┌─ Dataset extract

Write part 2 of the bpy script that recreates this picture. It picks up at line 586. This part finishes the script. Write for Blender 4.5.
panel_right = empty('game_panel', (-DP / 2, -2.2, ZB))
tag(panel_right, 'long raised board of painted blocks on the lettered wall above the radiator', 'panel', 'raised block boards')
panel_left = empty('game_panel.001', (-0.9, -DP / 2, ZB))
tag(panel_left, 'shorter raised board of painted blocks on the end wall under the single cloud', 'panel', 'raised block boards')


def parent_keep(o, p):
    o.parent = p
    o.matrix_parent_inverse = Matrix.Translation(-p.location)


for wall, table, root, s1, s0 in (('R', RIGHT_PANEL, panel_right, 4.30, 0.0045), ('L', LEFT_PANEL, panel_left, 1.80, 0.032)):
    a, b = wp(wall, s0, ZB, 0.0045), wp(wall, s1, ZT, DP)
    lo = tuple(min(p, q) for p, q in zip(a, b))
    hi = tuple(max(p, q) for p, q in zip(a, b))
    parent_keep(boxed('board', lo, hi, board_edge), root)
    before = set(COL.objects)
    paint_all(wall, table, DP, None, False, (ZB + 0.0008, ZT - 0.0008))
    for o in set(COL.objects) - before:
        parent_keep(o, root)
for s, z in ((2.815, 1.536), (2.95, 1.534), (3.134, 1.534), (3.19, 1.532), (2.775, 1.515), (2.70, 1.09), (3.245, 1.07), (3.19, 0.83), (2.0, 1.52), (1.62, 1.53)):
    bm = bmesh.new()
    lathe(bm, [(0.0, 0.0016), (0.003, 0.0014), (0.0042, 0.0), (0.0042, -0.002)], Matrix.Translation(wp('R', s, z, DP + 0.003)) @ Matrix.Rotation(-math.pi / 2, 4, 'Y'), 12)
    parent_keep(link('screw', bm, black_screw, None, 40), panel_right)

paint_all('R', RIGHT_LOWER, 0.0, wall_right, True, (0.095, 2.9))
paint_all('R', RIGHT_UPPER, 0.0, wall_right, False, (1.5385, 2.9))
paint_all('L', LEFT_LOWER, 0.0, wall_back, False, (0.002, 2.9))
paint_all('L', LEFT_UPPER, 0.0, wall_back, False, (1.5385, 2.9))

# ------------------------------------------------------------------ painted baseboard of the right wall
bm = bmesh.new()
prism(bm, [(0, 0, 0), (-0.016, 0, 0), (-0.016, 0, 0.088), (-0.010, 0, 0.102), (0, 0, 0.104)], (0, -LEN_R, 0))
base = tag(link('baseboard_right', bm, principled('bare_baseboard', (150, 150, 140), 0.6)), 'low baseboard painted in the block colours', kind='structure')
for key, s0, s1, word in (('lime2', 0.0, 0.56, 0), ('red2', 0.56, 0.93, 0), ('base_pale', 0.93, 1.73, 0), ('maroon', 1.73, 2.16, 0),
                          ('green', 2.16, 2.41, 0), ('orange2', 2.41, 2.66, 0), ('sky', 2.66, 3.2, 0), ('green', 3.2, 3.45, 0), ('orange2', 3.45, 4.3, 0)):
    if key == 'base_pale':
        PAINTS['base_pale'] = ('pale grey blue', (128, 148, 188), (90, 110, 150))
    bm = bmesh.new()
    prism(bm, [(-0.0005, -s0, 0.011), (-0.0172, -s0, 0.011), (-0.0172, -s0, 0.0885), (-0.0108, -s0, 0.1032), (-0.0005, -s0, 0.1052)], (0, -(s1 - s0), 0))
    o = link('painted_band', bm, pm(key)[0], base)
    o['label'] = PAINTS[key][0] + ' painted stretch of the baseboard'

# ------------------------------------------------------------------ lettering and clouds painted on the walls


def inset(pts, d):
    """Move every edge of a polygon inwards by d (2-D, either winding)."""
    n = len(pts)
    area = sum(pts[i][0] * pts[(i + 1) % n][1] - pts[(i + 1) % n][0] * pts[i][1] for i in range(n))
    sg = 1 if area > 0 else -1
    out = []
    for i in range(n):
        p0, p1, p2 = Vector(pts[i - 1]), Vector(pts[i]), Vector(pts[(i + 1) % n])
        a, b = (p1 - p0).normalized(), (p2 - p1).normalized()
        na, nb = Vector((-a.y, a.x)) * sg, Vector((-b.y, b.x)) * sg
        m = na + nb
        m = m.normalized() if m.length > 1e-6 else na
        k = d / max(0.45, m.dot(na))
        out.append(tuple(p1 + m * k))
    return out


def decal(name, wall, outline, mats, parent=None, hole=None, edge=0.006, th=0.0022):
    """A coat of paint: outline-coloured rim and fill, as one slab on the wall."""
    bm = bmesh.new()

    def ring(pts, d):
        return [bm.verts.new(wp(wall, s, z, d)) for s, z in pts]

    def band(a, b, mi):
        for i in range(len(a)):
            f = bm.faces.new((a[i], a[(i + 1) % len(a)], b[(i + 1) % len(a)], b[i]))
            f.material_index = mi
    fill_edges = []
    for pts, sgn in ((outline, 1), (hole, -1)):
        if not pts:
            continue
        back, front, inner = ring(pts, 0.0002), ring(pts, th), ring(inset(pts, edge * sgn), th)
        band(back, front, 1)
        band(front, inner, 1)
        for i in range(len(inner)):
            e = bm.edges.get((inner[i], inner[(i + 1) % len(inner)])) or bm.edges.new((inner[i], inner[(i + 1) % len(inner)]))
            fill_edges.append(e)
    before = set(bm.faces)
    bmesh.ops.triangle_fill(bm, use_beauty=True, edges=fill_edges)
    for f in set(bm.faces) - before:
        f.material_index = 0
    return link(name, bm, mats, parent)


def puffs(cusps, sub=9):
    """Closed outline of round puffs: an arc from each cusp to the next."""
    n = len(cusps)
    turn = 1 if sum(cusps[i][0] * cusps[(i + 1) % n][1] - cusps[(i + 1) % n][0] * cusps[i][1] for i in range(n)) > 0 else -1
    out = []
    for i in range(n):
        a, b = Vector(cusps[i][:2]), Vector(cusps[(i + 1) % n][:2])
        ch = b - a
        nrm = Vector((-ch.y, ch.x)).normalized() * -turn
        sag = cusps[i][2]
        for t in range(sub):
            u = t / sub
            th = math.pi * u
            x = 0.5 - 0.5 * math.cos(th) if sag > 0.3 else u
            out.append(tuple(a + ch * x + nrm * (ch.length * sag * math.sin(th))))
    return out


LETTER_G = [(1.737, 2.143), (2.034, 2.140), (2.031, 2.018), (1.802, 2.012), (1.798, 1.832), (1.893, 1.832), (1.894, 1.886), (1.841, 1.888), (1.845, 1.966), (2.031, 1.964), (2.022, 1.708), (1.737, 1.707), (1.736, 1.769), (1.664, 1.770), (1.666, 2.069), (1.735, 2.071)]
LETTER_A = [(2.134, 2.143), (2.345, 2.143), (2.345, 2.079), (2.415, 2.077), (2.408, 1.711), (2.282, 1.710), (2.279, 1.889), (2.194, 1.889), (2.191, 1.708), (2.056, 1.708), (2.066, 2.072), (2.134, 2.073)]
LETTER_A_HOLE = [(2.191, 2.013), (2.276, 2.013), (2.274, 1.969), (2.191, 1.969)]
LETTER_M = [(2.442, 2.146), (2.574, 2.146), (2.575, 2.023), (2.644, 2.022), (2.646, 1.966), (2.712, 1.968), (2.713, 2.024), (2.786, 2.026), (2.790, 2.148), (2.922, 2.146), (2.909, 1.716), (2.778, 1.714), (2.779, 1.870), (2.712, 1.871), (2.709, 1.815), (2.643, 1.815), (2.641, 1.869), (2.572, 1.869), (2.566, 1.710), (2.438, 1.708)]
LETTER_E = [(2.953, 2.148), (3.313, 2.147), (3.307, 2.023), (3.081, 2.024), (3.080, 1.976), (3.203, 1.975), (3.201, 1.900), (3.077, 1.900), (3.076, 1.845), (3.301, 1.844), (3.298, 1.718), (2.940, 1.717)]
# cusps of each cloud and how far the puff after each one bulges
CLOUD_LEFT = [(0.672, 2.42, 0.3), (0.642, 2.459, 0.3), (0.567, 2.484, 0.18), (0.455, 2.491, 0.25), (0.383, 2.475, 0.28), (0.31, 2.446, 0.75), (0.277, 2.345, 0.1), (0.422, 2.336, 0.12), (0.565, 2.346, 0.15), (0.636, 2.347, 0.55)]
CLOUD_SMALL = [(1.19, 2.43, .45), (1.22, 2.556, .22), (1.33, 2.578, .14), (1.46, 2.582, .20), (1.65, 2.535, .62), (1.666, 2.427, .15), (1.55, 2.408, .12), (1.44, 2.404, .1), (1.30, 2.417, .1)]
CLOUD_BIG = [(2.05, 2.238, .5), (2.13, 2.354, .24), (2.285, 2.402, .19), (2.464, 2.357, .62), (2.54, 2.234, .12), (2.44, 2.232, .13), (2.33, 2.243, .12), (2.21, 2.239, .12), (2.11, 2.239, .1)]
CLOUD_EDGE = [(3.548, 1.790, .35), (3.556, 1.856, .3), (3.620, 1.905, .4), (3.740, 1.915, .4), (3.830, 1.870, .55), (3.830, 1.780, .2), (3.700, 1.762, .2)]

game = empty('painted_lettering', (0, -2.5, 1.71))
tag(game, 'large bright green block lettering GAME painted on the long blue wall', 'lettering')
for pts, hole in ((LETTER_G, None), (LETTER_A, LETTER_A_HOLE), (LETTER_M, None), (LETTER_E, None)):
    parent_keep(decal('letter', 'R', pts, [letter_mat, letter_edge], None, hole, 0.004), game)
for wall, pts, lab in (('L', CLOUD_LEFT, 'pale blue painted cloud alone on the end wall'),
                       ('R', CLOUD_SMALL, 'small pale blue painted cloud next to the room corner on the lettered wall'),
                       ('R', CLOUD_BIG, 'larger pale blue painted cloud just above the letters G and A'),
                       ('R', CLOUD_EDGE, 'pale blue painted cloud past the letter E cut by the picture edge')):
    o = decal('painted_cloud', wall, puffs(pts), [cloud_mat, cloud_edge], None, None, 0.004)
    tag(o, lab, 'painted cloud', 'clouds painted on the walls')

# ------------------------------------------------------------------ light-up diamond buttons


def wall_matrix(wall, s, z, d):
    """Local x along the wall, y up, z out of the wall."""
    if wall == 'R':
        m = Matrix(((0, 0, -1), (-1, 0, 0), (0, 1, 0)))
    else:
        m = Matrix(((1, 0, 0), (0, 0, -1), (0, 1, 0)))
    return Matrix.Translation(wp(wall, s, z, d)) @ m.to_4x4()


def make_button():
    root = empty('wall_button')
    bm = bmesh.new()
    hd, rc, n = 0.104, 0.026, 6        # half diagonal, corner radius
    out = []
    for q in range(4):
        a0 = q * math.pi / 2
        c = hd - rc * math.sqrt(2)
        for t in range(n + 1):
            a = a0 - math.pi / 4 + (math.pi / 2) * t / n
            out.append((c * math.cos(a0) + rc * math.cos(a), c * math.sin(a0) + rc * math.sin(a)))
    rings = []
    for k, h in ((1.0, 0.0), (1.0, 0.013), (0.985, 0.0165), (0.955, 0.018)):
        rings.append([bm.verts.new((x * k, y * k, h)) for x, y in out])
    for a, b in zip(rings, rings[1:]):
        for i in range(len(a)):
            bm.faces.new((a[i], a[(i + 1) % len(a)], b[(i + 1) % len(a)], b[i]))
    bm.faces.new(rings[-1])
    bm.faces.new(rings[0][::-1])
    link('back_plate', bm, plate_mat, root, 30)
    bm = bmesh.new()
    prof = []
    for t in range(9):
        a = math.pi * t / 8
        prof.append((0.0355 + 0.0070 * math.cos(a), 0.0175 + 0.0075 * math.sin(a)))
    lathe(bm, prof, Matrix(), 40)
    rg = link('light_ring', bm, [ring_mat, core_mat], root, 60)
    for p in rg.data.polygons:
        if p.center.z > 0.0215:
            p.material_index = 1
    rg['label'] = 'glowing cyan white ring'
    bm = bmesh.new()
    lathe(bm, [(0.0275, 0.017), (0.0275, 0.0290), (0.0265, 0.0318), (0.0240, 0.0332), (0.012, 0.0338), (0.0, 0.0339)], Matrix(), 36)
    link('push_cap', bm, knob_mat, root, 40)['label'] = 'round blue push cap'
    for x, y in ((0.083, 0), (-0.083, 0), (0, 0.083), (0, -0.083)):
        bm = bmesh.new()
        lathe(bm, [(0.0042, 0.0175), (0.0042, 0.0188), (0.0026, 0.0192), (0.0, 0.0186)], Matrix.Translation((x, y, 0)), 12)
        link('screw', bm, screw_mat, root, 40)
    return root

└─
┌─ Dataset extract

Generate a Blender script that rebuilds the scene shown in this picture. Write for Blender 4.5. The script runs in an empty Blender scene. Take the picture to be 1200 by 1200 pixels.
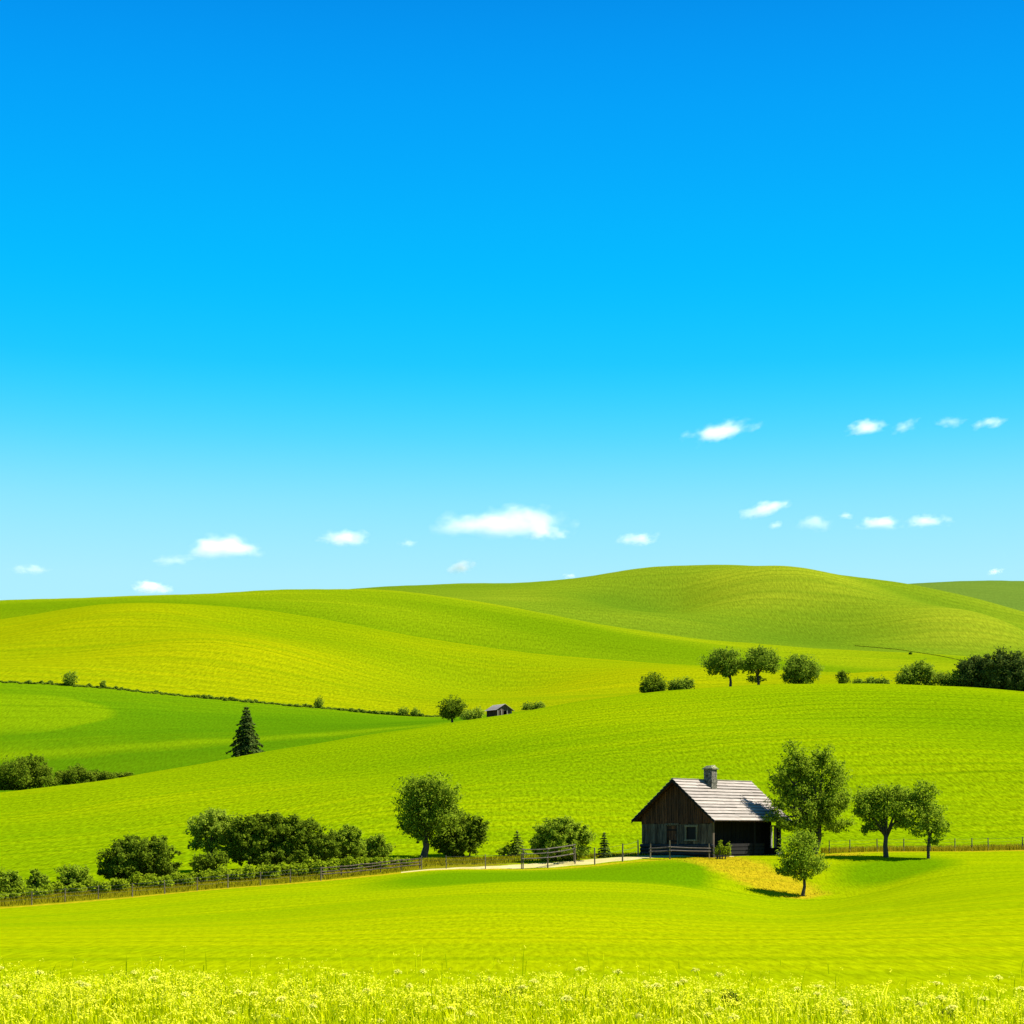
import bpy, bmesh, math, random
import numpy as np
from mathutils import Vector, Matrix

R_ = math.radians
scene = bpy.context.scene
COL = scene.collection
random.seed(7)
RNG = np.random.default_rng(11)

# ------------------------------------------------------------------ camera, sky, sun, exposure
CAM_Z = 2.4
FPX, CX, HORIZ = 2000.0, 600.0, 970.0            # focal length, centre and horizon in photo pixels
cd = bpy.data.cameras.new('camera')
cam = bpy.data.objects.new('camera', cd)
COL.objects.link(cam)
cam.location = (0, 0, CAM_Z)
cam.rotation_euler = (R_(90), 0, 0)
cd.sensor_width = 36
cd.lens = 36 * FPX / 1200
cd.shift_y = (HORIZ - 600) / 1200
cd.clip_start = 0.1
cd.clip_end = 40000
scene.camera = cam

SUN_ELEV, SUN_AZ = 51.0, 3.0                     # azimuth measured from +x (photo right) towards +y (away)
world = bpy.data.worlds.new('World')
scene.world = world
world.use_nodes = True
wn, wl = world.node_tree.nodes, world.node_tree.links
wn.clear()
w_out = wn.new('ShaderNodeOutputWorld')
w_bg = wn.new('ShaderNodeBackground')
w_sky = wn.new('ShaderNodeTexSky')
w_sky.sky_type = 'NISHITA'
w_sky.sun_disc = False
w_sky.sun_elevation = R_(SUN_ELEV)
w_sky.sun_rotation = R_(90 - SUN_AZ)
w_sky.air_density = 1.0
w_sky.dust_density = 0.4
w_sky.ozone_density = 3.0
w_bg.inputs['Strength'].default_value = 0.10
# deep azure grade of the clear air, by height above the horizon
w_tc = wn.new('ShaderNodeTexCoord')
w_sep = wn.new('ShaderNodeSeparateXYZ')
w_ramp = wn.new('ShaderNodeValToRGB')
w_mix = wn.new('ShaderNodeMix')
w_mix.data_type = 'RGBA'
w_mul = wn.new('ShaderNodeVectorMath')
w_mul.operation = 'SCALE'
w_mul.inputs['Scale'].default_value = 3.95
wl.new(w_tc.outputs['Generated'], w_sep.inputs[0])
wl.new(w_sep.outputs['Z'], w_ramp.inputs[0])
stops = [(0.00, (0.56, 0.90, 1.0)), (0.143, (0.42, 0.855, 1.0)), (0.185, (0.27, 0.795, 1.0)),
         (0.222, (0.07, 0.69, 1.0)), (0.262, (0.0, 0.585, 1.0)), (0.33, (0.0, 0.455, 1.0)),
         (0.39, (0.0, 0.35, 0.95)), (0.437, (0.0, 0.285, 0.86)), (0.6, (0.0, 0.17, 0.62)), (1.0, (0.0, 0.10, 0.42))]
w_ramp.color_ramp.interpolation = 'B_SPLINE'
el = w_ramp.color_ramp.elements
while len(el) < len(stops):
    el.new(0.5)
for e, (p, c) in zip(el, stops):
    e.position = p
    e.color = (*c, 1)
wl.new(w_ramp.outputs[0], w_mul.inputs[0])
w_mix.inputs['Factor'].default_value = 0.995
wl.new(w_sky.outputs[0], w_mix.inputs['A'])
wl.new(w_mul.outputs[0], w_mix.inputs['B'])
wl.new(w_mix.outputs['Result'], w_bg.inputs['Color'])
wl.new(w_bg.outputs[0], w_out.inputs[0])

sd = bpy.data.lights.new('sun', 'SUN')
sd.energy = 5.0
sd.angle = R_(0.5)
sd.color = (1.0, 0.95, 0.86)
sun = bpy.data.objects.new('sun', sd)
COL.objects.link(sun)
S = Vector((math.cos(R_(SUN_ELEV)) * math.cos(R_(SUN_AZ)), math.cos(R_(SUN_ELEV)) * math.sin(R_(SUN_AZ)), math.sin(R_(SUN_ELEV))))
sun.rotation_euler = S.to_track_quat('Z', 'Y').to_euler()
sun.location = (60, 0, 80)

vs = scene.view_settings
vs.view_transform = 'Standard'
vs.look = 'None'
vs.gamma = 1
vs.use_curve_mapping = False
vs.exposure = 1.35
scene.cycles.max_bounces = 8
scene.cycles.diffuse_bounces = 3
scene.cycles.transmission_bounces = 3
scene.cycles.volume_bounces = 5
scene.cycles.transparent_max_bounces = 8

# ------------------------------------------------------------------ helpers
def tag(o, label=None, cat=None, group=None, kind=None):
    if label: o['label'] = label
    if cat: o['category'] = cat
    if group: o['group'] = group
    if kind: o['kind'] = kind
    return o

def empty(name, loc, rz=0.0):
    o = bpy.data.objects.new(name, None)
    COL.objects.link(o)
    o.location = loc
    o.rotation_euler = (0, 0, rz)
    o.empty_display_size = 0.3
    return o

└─

Exercise goal:
Skip all pictures. Retype exactly the span whose first line is the one with "Generate a Blender" and whose last line is the one with "scene.camera = cam".

The response:
Generate a Blender script that rebuilds the scene shown in this picture. Write for Blender 4.5. The script runs in an empty Blender scene. Take the picture to be 1200 by 1200 pixels.
import bpy, bmesh, math, random
import numpy as np
from mathutils import Vector, Matrix

R_ = math.radians
scene = bpy.context.scene
COL = scene.collection
random.seed(7)
RNG = np.random.default_rng(11)

# ------------------------------------------------------------------ camera, sky, sun, exposure
CAM_Z = 2.4
FPX, CX, HORIZ = 2000.0, 600.0, 970.0            # focal length, centre and horizon in photo pixels
cd = bpy.data.cameras.new('camera')
cam = bpy.data.objects.new('camera', cd)
COL.objects.link(cam)
cam.location = (0, 0, CAM_Z)
cam.rotation_euler = (R_(90), 0, 0)
cd.sensor_width = 36
cd.lens = 36 * FPX / 1200
cd.shift_y = (HORIZ - 600) / 1200
cd.clip_start = 0.1
cd.clip_end = 40000
scene.camera = cam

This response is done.